Two years after a pilot program to phase night receptionists out of Brody and North Neighborhoods, Residence Education and Housing Services will still not move forward with expanding the program to East and South Neighborhoods.

For the time being, the situation is in limbo, and East and South Neighborhood will keep their receptionists on duty after midnight.

“We have no current project plans to change the night receptionist model in the South and East Neighborhood,” Safety and Security Services Coordinator for REHS Natisha Foster said in an email. “Brody and North Neighborhoods will continue to utilize the centralized service center model.”

This split system originated in a pilot program in 2013 that focused resources away from the front desk and to a community policing and centralized model that allowed residents to enter the building with their ID card alone. Resident Assistant rounds were increased and additional MSU police officers were on duty in those neighborhoods.

Staffed desks were also available in the new neighborhoods to help students in need.

However, after the program’s first year there intended to be a review process to determine if it would be killed or expanded. Two years down the road there are no plans to do either.

Why exactly the split system remains is unclear, as an assessment took place at the end of its first year. Charlie Thompson-Orsua, Assistant Director of Residence Education for Brody Neighborhood and University Apartments & Village, told The State News last fall students were responding well to how security was handled and used different criteria to judge its success.

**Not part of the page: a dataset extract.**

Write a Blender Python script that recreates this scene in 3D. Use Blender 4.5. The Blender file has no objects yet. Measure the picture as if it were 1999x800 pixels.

“We looked at a number of factors,” Thompson-Orsua said in a previous interview with The State News. “We looked at residence perceptions of their experience in the halls, we looked at financial impact as well.”

For the near future, those factors haven’t influenced its progress.

”We are not changing the Brody and North model as the pilot was deemed to be successful in those neighborhoods,” Foster said in an email. “We will continue to evaluate this model for the remaining neighborhoods and make determinations at the time.”

She did not comment on any specific reasons why the program will remain in limbo.

Safety concerns were brought up with the new system, since night receptionists deal with everything from dangerously drunk partiers, attempted stabbings to angry ex-boyfriends, although Foster said there was no evidence it was any less safe.